◆ **WHAT YOU NEED TO DO**
Can you write out all the lines word for word, with no pictures?

◆ **INFORMATION PROVIDED**
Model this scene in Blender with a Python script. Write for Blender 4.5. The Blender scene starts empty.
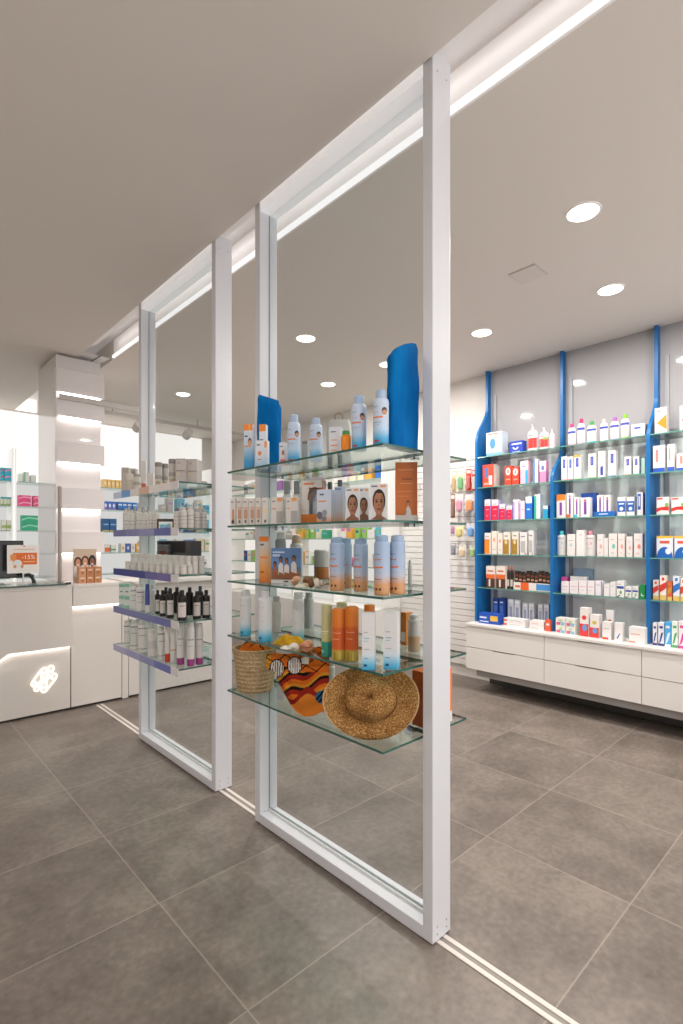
import bpy, bmesh, math, random
from mathutils import Vector, Matrix
random.seed(7)
SC = bpy.context.scene
COL = SC.collection
PI = math.pi
# ------------------------------------------------------------------ camera model (683x1024)
F, U0, VH, H = 515.0, 341.5, 541.0, 1.36
TH = math.radians(43.07); S_, C_ = math.sin(TH), math.cos(TH)
CEIL = 2.98
def YX(u, X):
    r = (u-U0)/F; return X*(C_-r*S_)/(S_+r*C_)
def XY(u, Y):
    r = (u-U0)/F; return Y*(S_+r*C_)/(C_-r*S_)
def FW(X, Y): return S_*X+C_*Y
def ZV(v, X, Y): return H-(v-VH)/F*FW(X, Y)
def onZ(u, v, Z):
    d = F*(H-Z)/(v-VH); r = (u-U0)/F*d
    return (d*S_+r*C_, d*C_-r*S_)
# ------------------------------------------------------------------ materials
def lin(c):
    if isinstance(c, str):
        c = c.lstrip('#'); c = tuple(int(c[i:i+2], 16) for i in (0, 2, 4))
    out = []
    for x in c[:3]:
        x = x/255.0
        out.append(x/12.92 if x <= .04045 else ((x+.055)/1.055)**2.4)
    return (*out, 1.0)
_M = {}
def newmat(key):
    m = bpy.data.materials.new(str(key)[:50]); m.use_nodes = True
    nt = m.node_tree; nt.nodes.clear()
    out = nt.nodes.new('ShaderNodeOutputMaterial')
    return m, nt, out
def N(nt, typ, **kw):
    n = nt.nodes.new(typ)
    for k, v in kw.items(): setattr(n, k, v)
    return n
def mat(c, rough=.45, metal=0.0, spec=.5, emit=0.0, coat=0.0):
    key = ('p', str(c), rough, metal, spec, emit, coat)
    if key in _M: return _M[key]
    m, nt, out = newmat('paint_%s' % str(c).lstrip('#'))
    b = N(nt, 'ShaderNodeBsdfPrincipled')
    b.inputs['Base Color'].default_value = lin(c)
    b.inputs['Roughness'].default_value = rough
    b.inputs['Metallic'].default_value = metal
    b.inputs['Specular IOR Level'].default_value = spec
    if coat: b.inputs['Coat Weight'].default_value = coat
    if emit:
        b.inputs['Emission Color'].default_value = lin(c)
        b.inputs['Emission Strength'].default_value = emit
    nt.links.new(b.outputs[0], out.inputs[0])
    _M[key] = m; return m
def grad(stops, rough=.4):
    """vertical colour gradient printed on a pack; stops = [(pos, colour)] from base to top"""
    key = ('g', str(stops), rough)
    if key in _M: return _M[key]
    m, nt, out = newmat('gradient_print')
    tc = N(nt, 'ShaderNodeTexCoord'); sp = N(nt, 'ShaderNodeSeparateXYZ'); cr = N(nt, 'ShaderNodeValToRGB')
    nt.links.new(tc.outputs['Generated'], sp.inputs[0]); nt.links.new(sp.outputs[2], cr.inputs[0])
    el = cr.color_ramp.elements
    while len(el) < len(stops): el.new(.5)
    for e, (p, c) in zip(el, stops): e.position = p; e.color = lin(c)
    b = N(nt, 'ShaderNodeBsdfPrincipled'); b.inputs['Roughness'].default_value = rough
    nt.links.new(cr.outputs[0], b.inputs['Base Color']); nt.links.new(b.outputs[0], out.inputs[0])
    _M[key] = m; return m
def glass(tint='#f3f8f6', refl=.05, key='g', rough=.0):
    k = ('glass', tint, refl, key)
    if k in _M: return _M[k]
    m, nt, out = newmat('clear_glass')
    tr = N(nt, 'ShaderNodeBsdfTransparent'); tr.inputs[0].default_value = lin(tint)
    gl = N(nt, 'ShaderNodeBsdfGlossy'); gl.inputs['Roughness'].default_value = rough
    ge = N(nt, 'ShaderNodeNewGeometry'); dt = N(nt, 'ShaderNodeVectorMath', operation='DOT_PRODUCT')
    nt.links.new(ge.outputs['Incoming'], dt.inputs[0]); nt.links.new(ge.outputs['Normal'], dt.inputs[1])
    ab = N(nt, 'ShaderNodeMath', operation='ABSOLUTE'); nt.links.new(dt.outputs['Value'], ab.inputs[0])
    om = N(nt, 'ShaderNodeMath', operation='SUBTRACT'); om.inputs[0].default_value = 1.0; nt.links.new(ab.outputs[0], om.inputs[1])
    pw = N(nt, 'ShaderNodeMath', operation='POWER'); pw.inputs[1].default_value = 5.0; nt.links.new(om.outputs[0], pw.inputs[0])
    mu = N(nt, 'ShaderNodeMath', operation='MULTIPLY_ADD'); mu.inputs[1].default_value = refl*.9; mu.inputs[2].default_value = refl*.035
    nt.links.new(pw.outputs[0], mu.inputs[0])
    mx = N(nt, 'ShaderNodeMixShader')
    nt.links.new(mu.outputs[0], mx.inputs[0]); nt.links.new(tr.outputs[0], mx.inputs[1]); nt.links.new(gl.outputs[0], mx.inputs[2])
    nt.links.new(mx.outputs[0], out.inputs[0])
    _M[k] = m; return m
def noisy(c1, c2, scale=8, rough=.7, bump=0.0, stretch=None, detail=4, spec=.3):
    key = ('n', c1, c2, scale, rough, bump, str(stretch))
    if key in _M: return _M[key]
    m, nt, out = newmat('mottled')
    tc = N(nt, 'ShaderNodeTexCoord'); mp = N(nt, 'ShaderNodeMapping')
    if stretch: mp.inputs['Scale'].default_value = stretch
    no = N(nt, 'ShaderNodeTexNoise'); no.inputs['Scale'].default_value = scale; no.inputs['Detail'].default_value = detail
    cr = N(nt, 'ShaderNodeValToRGB'); cr.color_ramp.elements[0].position = .3; cr.color_ramp.elements[1].position = .7
    cr.color_ramp.elements[0].color = lin(c1); cr.color_ramp.elements[1].color = lin(c2)
    b = N(nt, 'ShaderNodeBsdfPrincipled'); b.inputs['Roughness'].default_value = rough; b.inputs['Specular IOR Level'].default_value = spec
    nt.links.new(tc.outputs['Object'], mp.inputs[0]); nt.links.new(mp.outputs[0], no.inputs[0])
    nt.links.new(no.outputs[0], cr.inputs[0]); nt.links.new(cr.outputs[0], b.inputs['Base Color'])
    if bump:
        bp = N(nt, 'ShaderNodeBump'); bp.inputs['Strength'].default_value = bump; bp.inputs['Distance'].default_value = .003
        nt.links.new(no.outputs[0], bp.inputs['Height']); nt.links.new(bp.outputs[0], b.inputs['Normal'])
    nt.links.new(b.outputs[0], out.inputs[0])
    _M[key] = m; return m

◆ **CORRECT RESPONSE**
Model this scene in Blender with a Python script. Write for Blender 4.5. The Blender scene starts empty.
import bpy, bmesh, math, random
from mathutils import Vector, Matrix
random.seed(7)
SC = bpy.context.scene
COL = SC.collection
PI = math.pi
# ------------------------------------------------------------------ camera model (683x1024)
F, U0, VH, H = 515.0, 341.5, 541.0, 1.36
TH = math.radians(43.07); S_, C_ = math.sin(TH), math.cos(TH)
CEIL = 2.98
def YX(u, X):
    r = (u-U0)/F; return X*(C_-r*S_)/(S_+r*C_)
def XY(u, Y):
    r = (u-U0)/F; return Y*(S_+r*C_)/(C_-r*S_)
def FW(X, Y): return S_*X+C_*Y
def ZV(v, X, Y): return H-(v-VH)/F*FW(X, Y)
def onZ(u, v, Z):
    d = F*(H-Z)/(v-VH); r = (u-U0)/F*d
    return (d*S_+r*C_, d*C_-r*S_)
# ------------------------------------------------------------------ materials
def lin(c):
    if isinstance(c, str):
        c = c.lstrip('#'); c = tuple(int(c[i:i+2], 16) for i in (0, 2, 4))
    out = []
    for x in c[:3]:
        x = x/255.0
        out.append(x/12.92 if x <= .04045 else ((x+.055)/1.055)**2.4)
    return (*out, 1.0)
_M = {}
def newmat(key):
    m = bpy.data.materials.new(str(key)[:50]); m.use_nodes = True
    nt = m.node_tree; nt.nodes.clear()
    out = nt.nodes.new('ShaderNodeOutputMaterial')
    return m, nt, out
def N(nt, typ, **kw):
    n = nt.nodes.new(typ)
    for k, v in kw.items(): setattr(n, k, v)
    return n
def mat(c, rough=.45, metal=0.0, spec=.5, emit=0.0, coat=0.0):
    key = ('p', str(c), rough, metal, spec, emit, coat)
    if key in _M: return _M[key]
    m, nt, out = newmat('paint_%s' % str(c).lstrip('#'))
    b = N(nt, 'ShaderNodeBsdfPrincipled')
    b.inputs['Base Color'].default_value = lin(c)
    b.inputs['Roughness'].default_value = rough
    b.inputs['Metallic'].default_value = metal
    b.inputs['Specular IOR Level'].default_value = spec
    if coat: b.inputs['Coat Weight'].default_value = coat
    if emit:
        b.inputs['Emission Color'].default_value = lin(c)
        b.inputs['Emission Strength'].default_value = emit
    nt.links.new(b.outputs[0], out.inputs[0])
    _M[key] = m; return m
def grad(stops, rough=.4):
    """vertical colour gradient printed on a pack; stops = [(pos, colour)] from base to top"""
    key = ('g', str(stops), rough)
    if key in _M: return _M[key]
    m, nt, out = newmat('gradient_print')
    tc = N(nt, 'ShaderNodeTexCoord'); sp = N(nt, 'ShaderNodeSeparateXYZ'); cr = N(nt, 'ShaderNodeValToRGB')
    nt.links.new(tc.outputs['Generated'], sp.inputs[0]); nt.links.new(sp.outputs[2], cr.inputs[0])
    el = cr.color_ramp.elements
    while len(el) < len(stops): el.new(.5)
    for e, (p, c) in zip(el, stops): e.position = p; e.color = lin(c)
    b = N(nt, 'ShaderNodeBsdfPrincipled'); b.inputs['Roughness'].default_value = rough
    nt.links.new(cr.outputs[0], b.inputs['Base Color']); nt.links.new(b.outputs[0], out.inputs[0])
    _M[key] = m; return m
def glass(tint='#f3f8f6', refl=.05, key='g', rough=.0):
    k = ('glass', tint, refl, key)
    if k in _M: return _M[k]
    m, nt, out = newmat('clear_glass')
    tr = N(nt, 'ShaderNodeBsdfTransparent'); tr.inputs[0].default_value = lin(tint)
    gl = N(nt, 'ShaderNodeBsdfGlossy'); gl.inputs['Roughness'].default_value = rough
    ge = N(nt, 'ShaderNodeNewGeometry'); dt = N(nt, 'ShaderNodeVectorMath', operation='DOT_PRODUCT')
    nt.links.new(ge.outputs['Incoming'], dt.inputs[0]); nt.links.new(ge.outputs['Normal'], dt.inputs[1])
    ab = N(nt, 'ShaderNodeMath', operation='ABSOLUTE'); nt.links.new(dt.outputs['Value'], ab.inputs[0])
    om = N(nt, 'ShaderNodeMath', operation='SUBTRACT'); om.inputs[0].default_value = 1.0; nt.links.new(ab.outputs[0], om.inputs[1])
    pw = N(nt, 'ShaderNodeMath', operation='POWER'); pw.inputs[1].default_value = 5.0; nt.links.new(om.outputs[0], pw.inputs[0])
    mu = N(nt, 'ShaderNodeMath', operation='MULTIPLY_ADD'); mu.inputs[1].default_value = refl*.9; mu.inputs[2].default_value = refl*.035
    nt.links.new(pw.outputs[0], mu.inputs[0])
    mx = N(nt, 'ShaderNodeMixShader')
    nt.links.new(mu.outputs[0], mx.inputs[0]); nt.links.new(tr.outputs[0], mx.inputs[1]); nt.links.new(gl.outputs[0], mx.inputs[2])
    nt.links.new(mx.outputs[0], out.inputs[0])
    _M[k] = m; return m
def noisy(c1, c2, scale=8, rough=.7, bump=0.0, stretch=None, detail=4, spec=.3):
    key = ('n', c1, c2, scale, rough, bump, str(stretch))
    if key in _M: return _M[key]
    m, nt, out = newmat('mottled')
    tc = N(nt, 'ShaderNodeTexCoord'); mp = N(nt, 'ShaderNodeMapping')
    if stretch: mp.inputs['Scale'].default_value = stretch
    no = N(nt, 'ShaderNodeTexNoise'); no.inputs['Scale'].default_value = scale; no.inputs['Detail'].default_value = detail
    cr = N(nt, 'ShaderNodeValToRGB'); cr.color_ramp.elements[0].position = .3; cr.color_ramp.elements[1].position = .7
    cr.color_ramp.elements[0].color = lin(c1); cr.color_ramp.elements[1].color = lin(c2)
    b = N(nt, 'ShaderNodeBsdfPrincipled'); b.inputs['Roughness'].default_value = rough; b.inputs['Specular IOR Level'].default_value = spec
    nt.links.new(tc.outputs['Object'], mp.inputs[0]); nt.links.new(mp.outputs[0], no.inputs[0])
    nt.links.new(no.outputs[0], cr.inputs[0]); nt.links.new(cr.outputs[0], b.inputs['Base Color'])
    if bump:
        bp = N(nt, 'ShaderNodeBump'); bp.inputs['Strength'].default_value = bump; bp.inputs['Distance'].default_value = .003
        nt.links.new(no.outputs[0], bp.inputs['Height']); nt.links.new(bp.outputs[0], b.inputs['Normal'])
    nt.links.new(b.outputs[0], out.inputs[0])
    _M[key] = m; return m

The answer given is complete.